Though the company caught a lucky break over the weekend, Mother Nature has been a recent pain for Allstate (NYSE: ALL). A series of storms turned the car- and home-insurer giant’s last year’s profits to significant losses in its second quarter.

However, shares went up on the earnings report as the Street was expecting higher losses. Now, as a prudent Fool, should you go by the market’s earnings optimism or the negative results? Digging a little deeper into the company’s books can give us the answer.

In detail
Net premiums written in the auto segment declined 0.9% year over year, while the homeowner segment’s rose 2.6%. But the point worth noting is that this rise was due to higher rates, and not more policies. Policies in force, in fact, declined in both segments.

Due to devastating storms, Allstate’s catastrophe losses shot up to $2.34 billion from $636 million in the year-ago quarter. While none of the insurance players have been immune to nature’s fury, Allstate seems to be the worst hit in the industry. Rival Progressive (NYSE: PGR) reported catastrophe losses of $125 million, while Travelers(NYSE: TRV) catastrophe losses totaled $1.09 billion, in their respective second quarters.

The huge catastrophe loss turned the company’s bottom line around from a profit of $145 million last year to a loss of $620 million. Excluding investment impact, the operating loss amounted to $1.23 per share, beating estimates of a loss of $1.56 per share.

The biggest cause of concern, however, is the combined ratio, which gauges an insurer’s effectiveness. In Allstate’s case, the ratio stands at 123. In simple terms, for every dollar the company collected as premium, it spent $1.23 on expenses and claims in the quarter. This is somewhat alarming, as anything below 100 is technically good. While insurers may insist on a combined ratio excluding catastrophe losses (which has improved from 88.1 to 87.5 year over year for Allstate), I do not see much sense in a metric that omits an integral and unavoidable part of an insurer’s business.

Dwindling business
Allstate’s largest unit, auto insurance, continues to be weak, with both premiums and units declining. Stiff competition seems to be eating into Allstate’s revenues. Progressive offers direct policy selling, and is introducing new packages to attract customers. Berkshire Hathaway’s (NYSE: BRK-A) (NYSE: BRK-B) Geico unit is also aggressively advertising to pull in customers.

In a bid to gain foothold, Allstate agreed to acquire two auto insurance-related businesses recently. But the deal, which will be completed later this year, is likely to dilute earnings in the first year after acquisition. Not very impressive.

To improve margins in the homeowner segment, Allstate introduced rate hikes averaging 6% in the quarter. Again, such steps may cure the problem until policy counts rise (they fell 3.9% in the quarter).  

Recent setbacks
Allstate’s shares were recently hit when a subsidiary’s head departed suddenly.
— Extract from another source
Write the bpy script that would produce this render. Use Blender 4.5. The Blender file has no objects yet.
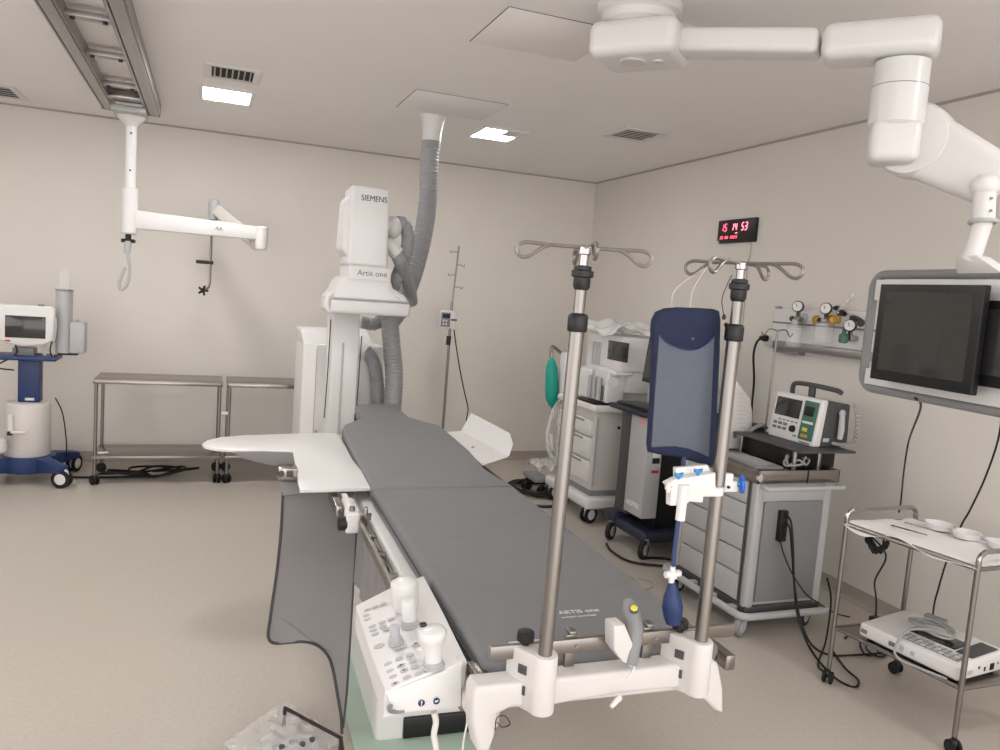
import bpy, bmesh, math, random
from mathutils import Vector as V, Matrix as Mx
random.seed(7)
S = bpy.context.scene
COL = S.collection
PI = math.pi
R = math.radians

# ------------------------------------------------------------------ camera
YAW, PIT, ROL, FPX, HC = 0.363382, 0.101643, 0.074251, 783.7, 1.65
_f = V((math.sin(YAW)*math.cos(PIT), math.cos(YAW)*math.cos(PIT), -math.sin(PIT)))
_r = V((math.cos(YAW), -math.sin(YAW), 0)); _u = _r.cross(_f)
RX = _r*math.cos(ROL)+_u*math.sin(ROL); UX = -_r*math.sin(ROL)+_u*math.cos(ROL)
CAM = V((0, 0, HC))
cd = bpy.data.cameras.new('camera'); cam = bpy.data.objects.new('camera', cd); COL.objects.link(cam)
cd.sensor_fit = 'HORIZONTAL'; cd.sensor_width = 36; cd.lens = FPX/1000*36; cd.clip_start = .05
cam.matrix_world = Mx(((RX.x, UX.x, -_f.x, 0), (RX.y, UX.y, -_f.y, 0), (RX.z, UX.z, -_f.z, HC), (0, 0, 0, 1)))
S.camera = cam
S.view_settings.view_transform = 'Standard'; S.view_settings.look = 'None'; S.view_settings.gamma = 1
S.view_settings.use_curve_mapping = False; S.view_settings.exposure = 1.5
_w = bpy.data.worlds.new('world'); S.world = _w; _w.use_nodes = True; _w.node_tree.nodes['Background'].inputs[0].default_value = (1, .98, .975, 1); _w.node_tree.nodes['Background'].inputs[1].default_value = 1.08


def ray(x, y): return RX*((x-500)/FPX) - UX*((y-375)/FPX) + _f
def ax(x, y, X): d = ray(x, y); return CAM+d*(X/d.x)
def ay(x, y, Y): d = ray(x, y); return CAM+d*(Y/d.y)
def az(x, y, Z): d = ray(x, y); return CAM+d*((Z-HC)/d.z)


# ------------------------------------------------------------------ materials
def mat(name, col, rough=.5, metal=0, noise=0, nscale=40, bump=0, bscale=200, trans=0, alpha=1, emit=None, es=0, coat=0, ior=1.45, spec=.5, stretch=None):
    m = bpy.data.materials.new(name); m.use_nodes = True
    nt = m.node_tree; b = nt.nodes['Principled BSDF']
    c = (*[((v/12.92) if v <= .04045 else ((v+.055)/1.055)**2.4) for v in col], 1)
    b.inputs['Base Color'].default_value = c
    b.inputs['Roughness'].default_value = rough; b.inputs['Metallic'].default_value = metal
    b.inputs['Transmission Weight'].default_value = trans; b.inputs['Alpha'].default_value = alpha
    b.inputs['IOR'].default_value = ior; b.inputs['Coat Weight'].default_value = coat
    b.inputs['Specular IOR Level'].default_value = spec
    if emit:
        b.inputs['Emission Color'].default_value = (*emit, 1); b.inputs['Emission Strength'].default_value = es
    if noise or bump:
        tc = nt.nodes.new('ShaderNodeTexCoord'); src = tc.outputs['Object']
        if stretch:
            mp = nt.nodes.new('ShaderNodeMapping'); mp.inputs['Scale'].default_value = stretch
            nt.links.new(src, mp.inputs[0]); src = mp.outputs[0]
        if noise:
            n = nt.nodes.new('ShaderNodeTexNoise'); n.inputs['Scale'].default_value = nscale; n.inputs['Detail'].default_value = 6
            nt.links.new(src, n.inputs[0])
            r = nt.nodes.new('ShaderNodeValToRGB')
            r.color_ramp.elements[0].position = .3; r.color_ramp.elements[1].position = .7
            r.color_ramp.elements[0].color = (*[v*(1-noise) for v in c[:3]], 1)
            r.color_ramp.elements[1].color = (*[min(1, v*(1+noise)) for v in c[:3]], 1)
            nt.links.new(n.outputs[0], r.inputs[0]); nt.links.new(r.outputs[0], b.inputs['Base Color'])
        if bump:
            n2 = nt.nodes.new('ShaderNodeTexNoise'); n2.inputs['Scale'].default_value = bscale; n2.inputs['Detail'].default_value = 4
            nt.links.new(src, n2.inputs[0])
            bp = nt.nodes.new('ShaderNodeBump'); bp.inputs['Strength'].default_value = bump; bp.inputs['Distance'].default_value = .004
            nt.links.new(n2.outputs[0], bp.inputs['Height']); nt.links.new(bp.outputs[0], b.inputs['Normal'])
    return m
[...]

Now, its deal to sell its banking business to Discover Financial Services (NYSE: DFS) has fallen through, compelling the company to proceed toward winding down the business.

The Foolish bottom line
Though the company dodged a bullet with the relatively modest damage from Hurricane Irene over the weekend, not much else seems to be working for Allstate now. Fools may not be in great hands with the stock in their portfolios.